Özgürlüğü elinden alınan insan, sıradan bir canlıdır.

İnsanca güzelliklerin kaynağı özgürlüktür.

İnsan, kendisinde bulunan değerleri, yetenekleri ancak özgür olduğu zaman ortaya çıkarır.

Özgür olmayan bir insan, ahlaki bir varlık da değildir.

Ahlakın temeli bireyin özgür olduğu ilkesidir.

Özgür olmayan birey, davranışlarının sonuçlarından da sorumlu değildir.

Biz ancak özgürce hareket eden insanları, davranışlarından dolayı sorgulayabiliriz.
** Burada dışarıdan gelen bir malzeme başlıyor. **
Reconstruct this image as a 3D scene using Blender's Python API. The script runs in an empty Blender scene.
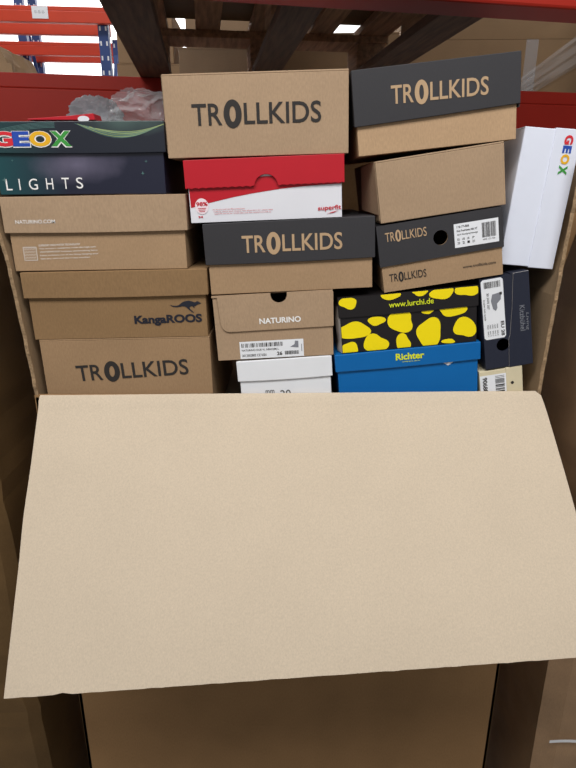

Bu bakımdan ahlakla özgürlük iç içedir.

Atatürk; “Gelişimin ve kurtuluşun anası, özgürlüktür!” der.

İşte tüm bu nedenlerden ötürü kadınlar, özgürce karar vermek istiyorlar.

Yöneticilerin, baskılarından kurtulup kararın merkezini de kendilerinin olmasını istiyorlar.
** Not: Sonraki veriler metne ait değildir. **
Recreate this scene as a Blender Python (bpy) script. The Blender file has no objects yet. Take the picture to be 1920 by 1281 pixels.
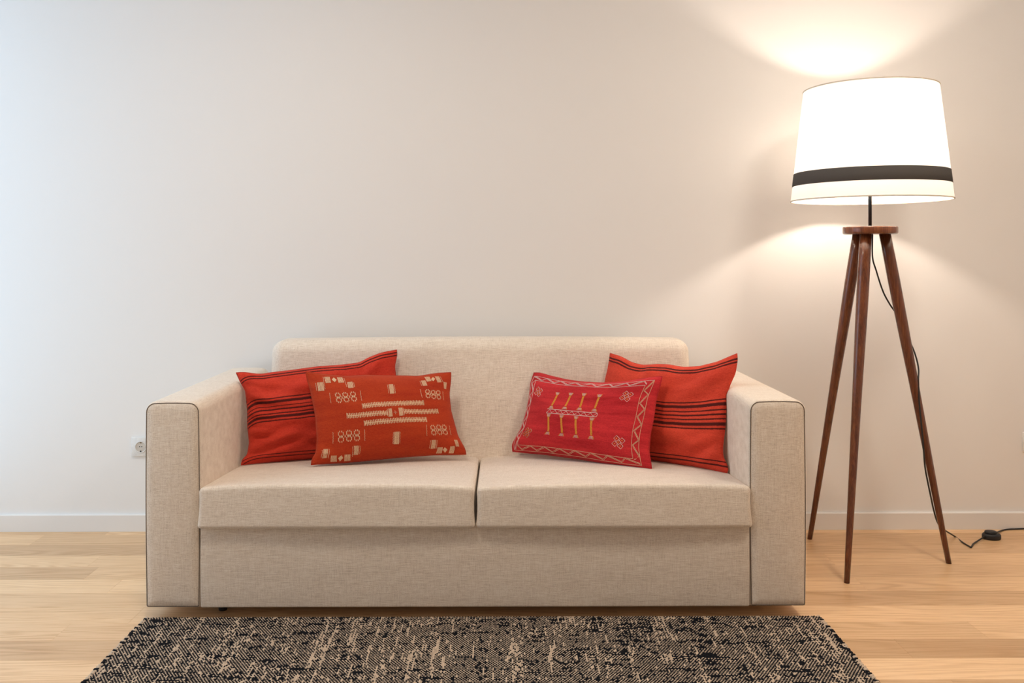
import bpy, bmesh, math, random
import numpy as np
from mathutils import Vector, noise

sc = bpy.context.scene
col = sc.collection
random.seed(7)

# ------------------------------------------------------------------ camera, world, light, exposure
cam_d = bpy.data.cameras.new('camera')
cam = bpy.data.objects.new('camera', cam_d)
col.objects.link(cam)
cam.location = (0, 0, 1.13)
cam.rotation_euler = (math.radians(90), 0.0026, 0)
cam_d.sensor_width = 36
cam_d.lens = 1650 / 1920 * 36
cam_d.shift_x = (960 - 935) / 1920
cam_d.shift_y = -(640.5 - 480) / 1920
cam_d.clip_start = 0.02
sc.camera = cam

world = bpy.data.worlds.new('world')
sc.world = world
world.use_nodes = True
world.node_tree.nodes['Background'].inputs[0].default_value = (0.75, 0.86, 1.0, 1)
world.node_tree.nodes['Background'].inputs[1].default_value = 0.05

vs = sc.view_settings
vs.view_transform = 'Standard'
vs.look = 'None'
vs.gamma = 1
vs.use_curve_mapping = False
vs.exposure = -0.04
sc.cycles.use_denoising = True
sc.cycles.max_bounces = 8
sc.cycles.diffuse_bounces = 5
sc.cycles.sample_clamp_indirect = 6

ROOM = dict(x0=-2.35, x1=3.0, y0=-1.7, y1=3.63, z1=2.66)
WINDOW = dict(y0=1.62, y1=3.605, z0=0.05, z1=2.48)

day_d = bpy.data.lights.new('daylight', 'AREA')
day_d.shape = 'RECTANGLE'
day_d.size = WINDOW['z1'] - WINDOW['z0']
day_d.size_y = WINDOW['y1'] - WINDOW['y0']
day_d.energy = 34.5
day_d.color = (0.61, 0.81, 1.0)
day = bpy.data.objects.new('daylight', day_d)
col.objects.link(day)
day.location = (ROOM['x0'] - 0.045, (WINDOW['y0'] + WINDOW['y1']) / 2, (WINDOW['z0'] + WINDOW['z1']) / 2)
day.rotation_euler = (0, math.radians(-90), 0)

CEILING_GLOW = 50.0        # two unseen ceiling lights, added to light the sofa and wall
CEILING_TINT = (1.0, 0.89, 0.755)
BULB_GLOW = 410.0         # the floor lamp's bulb
BULB_TINT = (1.0, 0.84, 0.70)


# ------------------------------------------------------------------ materials
def mat(name):
    m = bpy.data.materials.new(name)
    m.use_nodes = True
    nt = m.node_tree
    return m, nt, nt.nodes, nt.links, nt.nodes['Principled BSDF']


def N(nt, kind, **kw):
    n = nt.nodes.new(kind)
    for k, v in kw.items():
        if k.startswith('i_'):
            n.inputs[k[2:].replace('_', ' ')].default_value = v
        else:
            setattr(n, k, v)
    return n


def math_node(nt, op, a, b=None, c=None):
    n = nt.nodes.new('ShaderNodeMath')
    n.operation = op
    for i, s in enumerate((a, b, c)):
        if s is None:
            continue
        if isinstance(s, (int, float)):
            n.inputs[i].default_value = s
        else:
            nt.links.new(s, n.inputs[i])
    return n.outputs[0]


def ramp(nt, fac, stops, interp='LINEAR'):
    r = nt.nodes.new('ShaderNodeValToRGB')
    r.color_ramp.interpolation = interp
    els = r.color_ramp.elements
    while len(els) < len(stops):
        els.new(0.5)
    for e, (p, c) in zip(els, sorted(stops, key=lambda q: q[0])):
        e.position = p
        e.color = (*c, 1)
    nt.links.new(fac, r.inputs[0])
    return r.outputs[0]


def mapped(nt, vec, scale, loc=(0, 0, 0)):
    m = nt.nodes.new('ShaderNodeMapping')
    m.inputs['Scale'].default_value = scale
    m.inputs['Location'].default_value = loc
    nt.links.new(vec, m.inputs[0])
    return m.outputs[0]


def noise_tex(nt, vec, scale=1.0, detail=2.0, rough=0.5, dist=0.0):
    n = nt.nodes.new('ShaderNodeTexNoise')
    n.inputs['Scale'].default_value = scale
    n.inputs['Detail'].default_value = detail
    n.inputs['Roughness'].default_value = rough
    n.inputs['Distortion'].default_value = dist
    nt.links.new(vec, n.inputs['Vector'])
    return n.outputs[0]


def bump(nt, height, bsdf, strength=0.2, dist=0.001):
    b = nt.nodes.new('ShaderNodeBump')
    b.inputs['Strength'].default_value = strength
    b.inputs['Distance'].default_value = dist
    nt.links.new(height, b.inputs['Height'])
    nt.links.new(b.outputs[0], bsdf.inputs['Normal'])


def mix_col(nt, fac, a, b, mode='MIX'):
    n = nt.nodes.new('ShaderNodeMix')
    n.data_type = 'RGBA'
    n.blend_type = mode
    for s, i in ((fac, 0), (a, 6), (b, 7)):
        if isinstance(s, (int, float)):
            n.inputs[i].default_value = s
        elif isinstance(s, tuple):
            n.inputs[i].default_value = (*s, 1)
        else:
            nt.links.new(s, n.inputs[i])
    return n.outputs[2]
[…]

Kadınların özgürlük mücadelesi Fransız İhtilali ile birlikte başlar.

“Kadın Hakları Bildirgesi” ilk defa 1791 yılında Fransız kadınlar tarafından yayınlanmıştır.

Kadınlar, Fransa’da 1831, İngiltere’de 1832, İskandinav ülkelerinde 1880 yıllarında politik hakları için mücadele etmeye başlamışlardır.

Kadınların cinsiyet ayrımına karşı çıkmaları, erkeklerle birlikte ortak haklara sahip olmaları bir mücadele sonunda gerçekleşmiştir.

1909 yılında siyasal haklarını isteyen kadın göstericiler, İngiltere hükümetinin görevlendirdiği Atlı Polisler tarafından Londra’da kanlı bir şekilde bastırılmıştır.

Tüm dünyada kadınlar, haklarını kazanmak için çetin mücadeleler vermiştir. Bu mücadeleyi vermeyen ülkeler de kadınlara hakları da verilmemiştir. Bunun pek çok örnekleri vardır.

Örneğin Arabistan’da kadınların pek çok haklarıyla birlikte araba sürme hakları dahi yoktur.

Türkiye’de kadınlar, haklarını kazanmak için fazla mücadele vermemişlerdir.   Ülkemizde

Kadın hakları 05.12.1934’te TBMM’de kabul edilen bir yasayla verilmiştir.

Yapılan ilk seçimler de 17 kadın üye meclise girmiştir.

Kadınlar, Atatürk’ün verdiği bu haklar sayesinde mücadele etmeden bu haklarına kavuşmuştur.

Türk kadınına bu haklar verildiğinde Avrupa, Amerika ve Asya’daki pek çok ülkede kadınlara bu haklar verilmemişti.

Türkiye kadınlara siyasal hakları tanıyan ilk İslam ülkesidir.

Atatürk, bu konuda şunları söylemiştir:

“Bir toplum, bir millet, erkek ve kadın denilen iki cins insandan oluşur. Mümkün müdür ki bir kitlenin, bir parçasını, ilerletelim, diğerini görmemezlikten gelelim de kitlenin tümü ilerlemeye imkân bulabilsin? Mümkün müdür ki bir toplumun yarısı zincirlere bağlı kaldıkça diğer kısmı göklere yükselebilsin? Şüphe yok, ilerleme adımları dediğim gibi iki cins etrafında beraber, arkadaşça atılmak, ilerleme ve yenileşme sahasına birlikte, kesin aşamalar yaptırmak lazımdır.

Kadınların statüsünde iyileşme, Tanzimat’la birlikte başlamıştır. 1842 yılında ilk ebelik kursları, 1858’de ilk kız rüştiyeleri, 1870’te kız öğretmen okulları, 1914 yılında ilk İnas Darülfünunu (Kız Üniversitesi) açılmıştır.

Kurtuluş Savaşı’nın başlatanlardan biri de Halide Edip Adıvar’ın Sultanahmet Mitinginde söylediği şu sözlerdir;’Davamızı ilan ediyorum. Bu davamız da Türkiye’nin hak ve istiklalidir.’ 

Halide Edip dışında Asker Saime, Kılavuz Hatice, Tayyar Rahmiye, Fatma Seher(Kara Fatma), Gördesli Makbule, Binbaşı Ayşe, Nezahet Hanım, Süreyya Sülün Hanım, gibi pek çok kadın, etkili rol oynamıştır.

Kadınlarımız, çağdaş, gelişmiş toplumların kadınlarının sahip olduğu hakları istiyorlar. Bu konuda mücadele ediyorlar.

Kadın haklarındaki gelişme demokrasimizin gelişmesiyle paraleldir.

Atatürk’ün de söylediği gibi bir toplum kadın ve erkek iki cinsten oluşur. Her ikiside yasalar önünde eşit olmalıdır.

Kim demiş bir kadın küçük şeydir, bir kadın belki en büyük şeydir.